Data items

* * * *

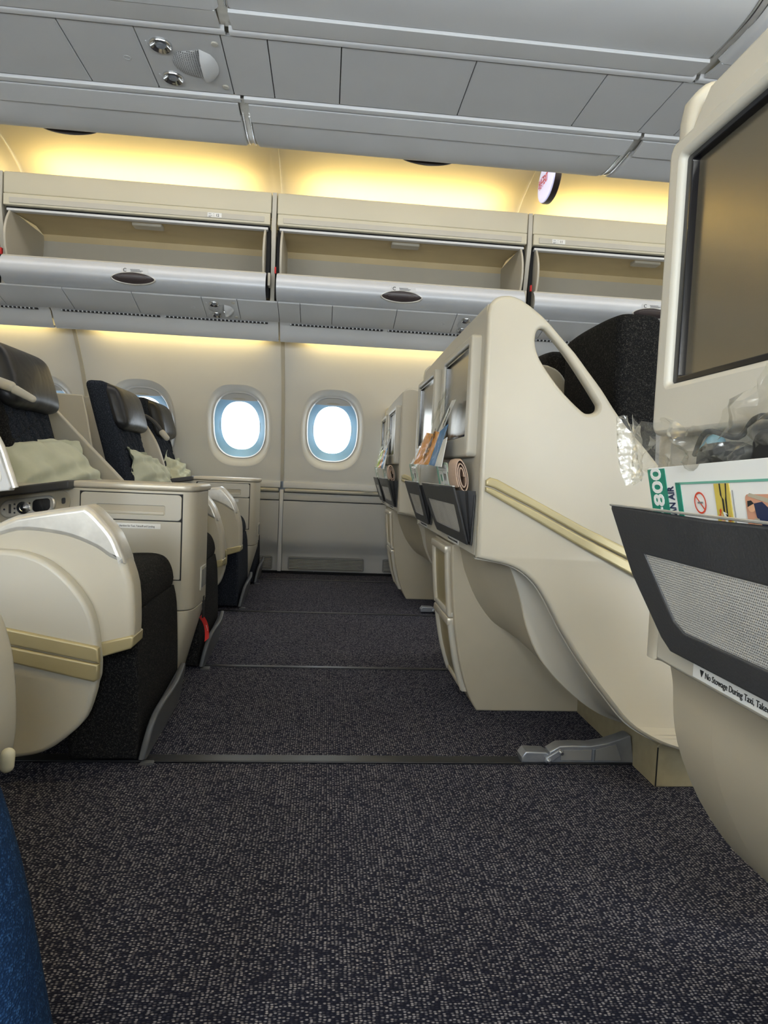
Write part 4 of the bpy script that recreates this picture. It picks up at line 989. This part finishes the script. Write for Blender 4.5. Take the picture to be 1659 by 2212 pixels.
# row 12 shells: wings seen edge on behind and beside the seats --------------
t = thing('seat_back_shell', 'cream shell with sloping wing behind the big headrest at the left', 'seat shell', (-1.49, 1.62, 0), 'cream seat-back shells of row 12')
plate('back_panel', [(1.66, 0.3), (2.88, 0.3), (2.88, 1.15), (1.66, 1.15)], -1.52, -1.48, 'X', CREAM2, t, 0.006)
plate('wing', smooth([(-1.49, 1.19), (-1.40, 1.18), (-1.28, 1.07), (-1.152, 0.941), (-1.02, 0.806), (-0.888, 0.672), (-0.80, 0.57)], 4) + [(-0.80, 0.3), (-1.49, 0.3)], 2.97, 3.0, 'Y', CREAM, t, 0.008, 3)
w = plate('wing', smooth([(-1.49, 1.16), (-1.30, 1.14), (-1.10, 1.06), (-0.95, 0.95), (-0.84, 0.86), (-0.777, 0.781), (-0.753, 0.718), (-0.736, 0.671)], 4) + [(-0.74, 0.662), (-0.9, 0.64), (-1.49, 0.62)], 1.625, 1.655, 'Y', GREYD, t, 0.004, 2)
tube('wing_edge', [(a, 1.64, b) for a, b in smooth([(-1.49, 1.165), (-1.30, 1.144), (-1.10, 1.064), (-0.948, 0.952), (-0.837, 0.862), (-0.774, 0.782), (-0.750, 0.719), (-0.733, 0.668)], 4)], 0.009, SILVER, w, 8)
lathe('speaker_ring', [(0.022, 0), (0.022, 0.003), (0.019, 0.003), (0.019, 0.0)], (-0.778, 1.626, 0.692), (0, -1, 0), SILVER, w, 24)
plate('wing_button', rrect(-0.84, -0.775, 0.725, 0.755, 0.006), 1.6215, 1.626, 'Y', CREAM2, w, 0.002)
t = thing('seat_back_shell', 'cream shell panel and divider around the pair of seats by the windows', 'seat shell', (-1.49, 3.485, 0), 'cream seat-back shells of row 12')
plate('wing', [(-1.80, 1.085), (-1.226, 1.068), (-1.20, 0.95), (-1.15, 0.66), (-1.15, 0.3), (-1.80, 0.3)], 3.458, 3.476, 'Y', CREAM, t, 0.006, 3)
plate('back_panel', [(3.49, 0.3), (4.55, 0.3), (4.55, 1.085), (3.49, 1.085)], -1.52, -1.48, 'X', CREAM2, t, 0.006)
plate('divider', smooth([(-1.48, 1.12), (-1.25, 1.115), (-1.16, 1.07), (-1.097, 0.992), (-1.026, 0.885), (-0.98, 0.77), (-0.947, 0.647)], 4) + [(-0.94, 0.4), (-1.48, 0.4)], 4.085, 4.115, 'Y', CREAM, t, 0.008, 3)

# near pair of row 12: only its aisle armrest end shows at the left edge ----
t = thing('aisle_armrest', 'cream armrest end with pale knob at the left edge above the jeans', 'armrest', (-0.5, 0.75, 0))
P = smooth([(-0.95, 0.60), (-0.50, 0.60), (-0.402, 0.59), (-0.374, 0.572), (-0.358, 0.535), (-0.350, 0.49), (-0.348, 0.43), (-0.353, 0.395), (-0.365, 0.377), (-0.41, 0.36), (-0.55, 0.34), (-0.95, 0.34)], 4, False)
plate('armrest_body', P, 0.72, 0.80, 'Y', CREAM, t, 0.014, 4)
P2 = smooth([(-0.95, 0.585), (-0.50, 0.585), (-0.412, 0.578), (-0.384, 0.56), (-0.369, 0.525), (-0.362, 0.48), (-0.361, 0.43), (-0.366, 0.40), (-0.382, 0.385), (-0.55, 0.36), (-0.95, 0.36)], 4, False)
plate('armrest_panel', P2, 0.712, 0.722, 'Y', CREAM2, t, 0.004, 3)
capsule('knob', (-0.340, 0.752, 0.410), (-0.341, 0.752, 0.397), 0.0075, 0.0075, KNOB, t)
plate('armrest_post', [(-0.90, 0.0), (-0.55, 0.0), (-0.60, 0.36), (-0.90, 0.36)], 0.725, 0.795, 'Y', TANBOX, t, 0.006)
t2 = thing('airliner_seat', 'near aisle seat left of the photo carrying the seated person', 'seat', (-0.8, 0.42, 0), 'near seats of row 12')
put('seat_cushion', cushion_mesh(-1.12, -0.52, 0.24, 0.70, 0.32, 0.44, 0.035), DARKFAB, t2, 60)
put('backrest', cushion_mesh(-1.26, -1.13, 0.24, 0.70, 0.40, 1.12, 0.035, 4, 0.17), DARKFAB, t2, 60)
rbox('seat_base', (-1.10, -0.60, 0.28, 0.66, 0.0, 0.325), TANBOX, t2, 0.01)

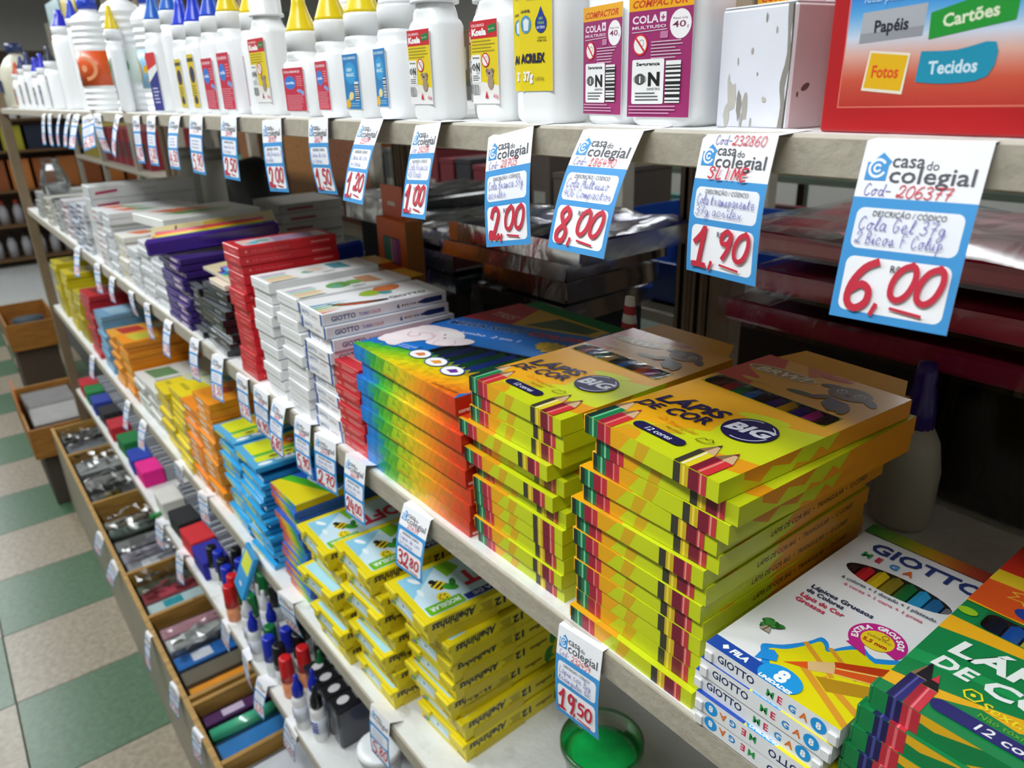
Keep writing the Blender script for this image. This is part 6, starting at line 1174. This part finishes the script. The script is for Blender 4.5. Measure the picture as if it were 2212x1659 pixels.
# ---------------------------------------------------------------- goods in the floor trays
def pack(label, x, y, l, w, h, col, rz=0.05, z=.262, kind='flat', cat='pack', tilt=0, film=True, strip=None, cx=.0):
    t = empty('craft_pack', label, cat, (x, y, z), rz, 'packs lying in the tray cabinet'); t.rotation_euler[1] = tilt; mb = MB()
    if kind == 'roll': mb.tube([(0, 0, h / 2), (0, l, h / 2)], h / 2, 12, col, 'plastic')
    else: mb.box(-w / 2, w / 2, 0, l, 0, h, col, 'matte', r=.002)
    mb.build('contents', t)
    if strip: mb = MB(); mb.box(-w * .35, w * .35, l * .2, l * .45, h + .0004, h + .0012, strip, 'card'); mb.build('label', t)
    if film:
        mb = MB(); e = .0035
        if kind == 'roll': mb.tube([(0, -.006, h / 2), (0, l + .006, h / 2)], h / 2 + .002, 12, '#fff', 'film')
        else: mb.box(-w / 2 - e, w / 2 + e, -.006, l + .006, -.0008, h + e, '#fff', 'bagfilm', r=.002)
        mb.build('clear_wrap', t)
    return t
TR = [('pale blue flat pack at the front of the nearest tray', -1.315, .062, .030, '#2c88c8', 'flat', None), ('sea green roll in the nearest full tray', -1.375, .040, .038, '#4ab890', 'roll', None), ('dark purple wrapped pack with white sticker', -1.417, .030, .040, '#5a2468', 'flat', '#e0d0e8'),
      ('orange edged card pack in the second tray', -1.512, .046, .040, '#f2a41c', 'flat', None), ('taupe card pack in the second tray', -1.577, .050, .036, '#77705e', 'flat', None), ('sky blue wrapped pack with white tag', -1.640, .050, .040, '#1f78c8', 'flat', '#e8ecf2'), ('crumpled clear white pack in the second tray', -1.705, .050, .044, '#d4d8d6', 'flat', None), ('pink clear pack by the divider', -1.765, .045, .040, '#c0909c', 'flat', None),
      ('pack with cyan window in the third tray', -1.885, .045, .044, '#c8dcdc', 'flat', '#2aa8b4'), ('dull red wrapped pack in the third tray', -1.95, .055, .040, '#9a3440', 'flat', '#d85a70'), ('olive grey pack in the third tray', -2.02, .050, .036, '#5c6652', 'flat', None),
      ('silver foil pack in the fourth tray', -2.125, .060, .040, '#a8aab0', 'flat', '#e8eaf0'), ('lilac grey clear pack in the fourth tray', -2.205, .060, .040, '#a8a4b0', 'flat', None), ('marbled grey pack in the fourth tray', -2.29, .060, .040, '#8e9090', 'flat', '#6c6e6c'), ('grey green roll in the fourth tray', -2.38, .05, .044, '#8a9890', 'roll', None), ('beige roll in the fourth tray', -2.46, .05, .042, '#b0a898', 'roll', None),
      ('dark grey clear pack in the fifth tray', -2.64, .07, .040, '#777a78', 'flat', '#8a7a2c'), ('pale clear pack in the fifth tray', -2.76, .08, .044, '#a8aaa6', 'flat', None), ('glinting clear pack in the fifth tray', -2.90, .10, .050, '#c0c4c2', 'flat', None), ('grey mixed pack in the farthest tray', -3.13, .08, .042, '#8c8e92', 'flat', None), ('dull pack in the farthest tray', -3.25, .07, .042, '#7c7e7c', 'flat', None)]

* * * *

With all pictures left out, please transcribe exactly the lines from the start of the material through the line with "4.115, 'Y', CREAM, t, 0.008, 3)".

• [Solution to the exercise]
Write part 4 of the bpy script that recreates this picture. It picks up at line 989. This part finishes the script. Write for Blender 4.5. Take the picture to be 1659 by 2212 pixels.
# row 12 shells: wings seen edge on behind and beside the seats --------------
t = thing('seat_back_shell', 'cream shell with sloping wing behind the big headrest at the left', 'seat shell', (-1.49, 1.62, 0), 'cream seat-back shells of row 12')
plate('back_panel', [(1.66, 0.3), (2.88, 0.3), (2.88, 1.15), (1.66, 1.15)], -1.52, -1.48, 'X', CREAM2, t, 0.006)
plate('wing', smooth([(-1.49, 1.19), (-1.40, 1.18), (-1.28, 1.07), (-1.152, 0.941), (-1.02, 0.806), (-0.888, 0.672), (-0.80, 0.57)], 4) + [(-0.80, 0.3), (-1.49, 0.3)], 2.97, 3.0, 'Y', CREAM, t, 0.008, 3)
w = plate('wing', smooth([(-1.49, 1.16), (-1.30, 1.14), (-1.10, 1.06), (-0.95, 0.95), (-0.84, 0.86), (-0.777, 0.781), (-0.753, 0.718), (-0.736, 0.671)], 4) + [(-0.74, 0.662), (-0.9, 0.64), (-1.49, 0.62)], 1.625, 1.655, 'Y', GREYD, t, 0.004, 2)
tube('wing_edge', [(a, 1.64, b) for a, b in smooth([(-1.49, 1.165), (-1.30, 1.144), (-1.10, 1.064), (-0.948, 0.952), (-0.837, 0.862), (-0.774, 0.782), (-0.750, 0.719), (-0.733, 0.668)], 4)], 0.009, SILVER, w, 8)
lathe('speaker_ring', [(0.022, 0), (0.022, 0.003), (0.019, 0.003), (0.019, 0.0)], (-0.778, 1.626, 0.692), (0, -1, 0), SILVER, w, 24)
plate('wing_button', rrect(-0.84, -0.775, 0.725, 0.755, 0.006), 1.6215, 1.626, 'Y', CREAM2, w, 0.002)
t = thing('seat_back_shell', 'cream shell panel and divider around the pair of seats by the windows', 'seat shell', (-1.49, 3.485, 0), 'cream seat-back shells of row 12')
plate('wing', [(-1.80, 1.085), (-1.226, 1.068), (-1.20, 0.95), (-1.15, 0.66), (-1.15, 0.3), (-1.80, 0.3)], 3.458, 3.476, 'Y', CREAM, t, 0.006, 3)
plate('back_panel', [(3.49, 0.3), (4.55, 0.3), (4.55, 1.085), (3.49, 1.085)], -1.52, -1.48, 'X', CREAM2, t, 0.006)
plate('divider', smooth([(-1.48, 1.12), (-1.25, 1.115), (-1.16, 1.07), (-1.097, 0.992), (-1.026, 0.885), (-0.98, 0.77), (-0.947, 0.647)], 4) + [(-0.94, 0.4), (-1.48, 0.4)], 4.085, 4.115, 'Y', CREAM, t, 0.008, 3)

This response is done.